Pek sakla büyük yerden emânet var içinde”

(Ben sana gönlümü ve sevgimi verdim ama verdiğim şey gönüldür, yürektir. Aman dikkat et! Büyük yerden emanet var içinde.)

Klasik Türk şiirinin son dönem büyüklerinden, Mevlevi şeyhi merhum Şeyh Galib 17. yüzyıldan günümüz insanına, şu ibretli beyit ile seslenir ve der ki:

“Çâk eyleyemem sînemi her dilbere zîrâ

Sultânıma â’id bir emânet var içinde”

(Ben her güzele gönlümü açıp gösteremem; zira onun içinde sultanıma ait bir emanet var.)

Müminin gönlü Allah Teâlâ’nın tecelliyatına mazhar olan mekândır. Bu sebeple nazargâh-ı ilâhîdir. Layık olmayana emanet edilen gönülde ıstırabın akislerini duymak işten bile değildir. Gönül ehline teslim edilmeli, dünyevî ve süflî temayüllerden içtinap edilmeli, kişi gönlün iffetini muhafaza etmelidir. Gönül hem çok yüce hem de çok hassastır. Kırılınca kolay tamir edilemeyen bir sırça saraydır. Hatta eskiler “Dil-şikest olanlar hasmullah olur.”  yani “Bir gönlü kıran Allah’ın düşmanı olur.” der.

İmanın ve küfrün merkezi kalptir. Kalp iman nuru ile sulandığında gönül, inkâr ve küfrün karanlığında kaldığında ise nefistir. Anadolu’yu sufi neşve ile tenvir eden kandillerden Şemseddin Sivasî kalbin bu ehemmiyetini hikmet dolu şu beyitler ile nazar-ı dikkatlerimize sunmuştur:

“Vâsıl olmaz kimse Hakk’a cümleden dûr olmadan

Kenz açılmaz şol gönülde tâ ki pür-nûr olmadan

Sür çıkar ağyârı dilden tâ tecellî ide Hakk

Pâdişâh konmaz sarâya hâne ma’mûr olmadan”

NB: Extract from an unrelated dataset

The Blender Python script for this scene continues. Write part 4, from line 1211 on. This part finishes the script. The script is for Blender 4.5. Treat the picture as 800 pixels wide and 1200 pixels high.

Beyitlerden de anlaşıldığı gibi muhabbetullaha ulaşmanın yolu gönlü maddi ve manevi kirlerden temizlemek, Allah’tan gayrı her şeyden arındırmaktır. Nitekim kudema bu noktada şöyle söyler:

“Muhabbetten Muhammed oldu hâsıl

Muhammedsiz muhabbetten ne hâsıl”

Bu kelam-ı kibar bizlere büyük bir tasavvufi düsturu beyan etmektedir. Her şey muhabbetten hâsıl olmuştur. Gönül dili muhabbettir. Sevgiden, aşktan ve muhabbetten tüten ilâhî aşk kokulu bir rayiha vardır. Kâinatın var oluşu Fahr-i Kâinat Efendimize (Sallallahu Aleyhi ve Sellem) duyulan ilâhî muhabbetten neşvü nema bulmuştur. Muhabbetin membaıysaMuhammed” Aleyhisselam’dır. Muhammedî renk ve neşe olmadığı zaman, muhabbet mevzu bahis olamaz. Çünkü bu şekilde olan sevgilerde sahnede şeytan, nefs ve arzular vardır. Fakat aslolan Muhammedî takva ile donatılmış bir muhabbettir ve bu kalbin bir hâlidir. Muhammedî takva, kalpleri bir kale gibi düşmana karşı korur. Bir hakikat yolcusu için Muhammedî neşe ve takva büyük yol azığıdır. Herkese nasip olmayan sadece nadide kulların içtiği bu şerbet büyük bir nimettir ve bilinmelidir ki içine zehir katmak isteyen çok olur. Kalp saflaştıkça, Cenabı Allah’a teveccüh ettikçe Muhammedî neşve, takva ve muhabbet ile arındıkça, insan ve şeytanların birtakım desiselerine, tuzaklarına duçar olur. Çünkü bu nadide yere tasallut etmek isteyen çokça gönüllü düşman vardır. Düşmandan gelecek zararı önlemenin yolu da, bahsedilen bu Muhammedî takvadır.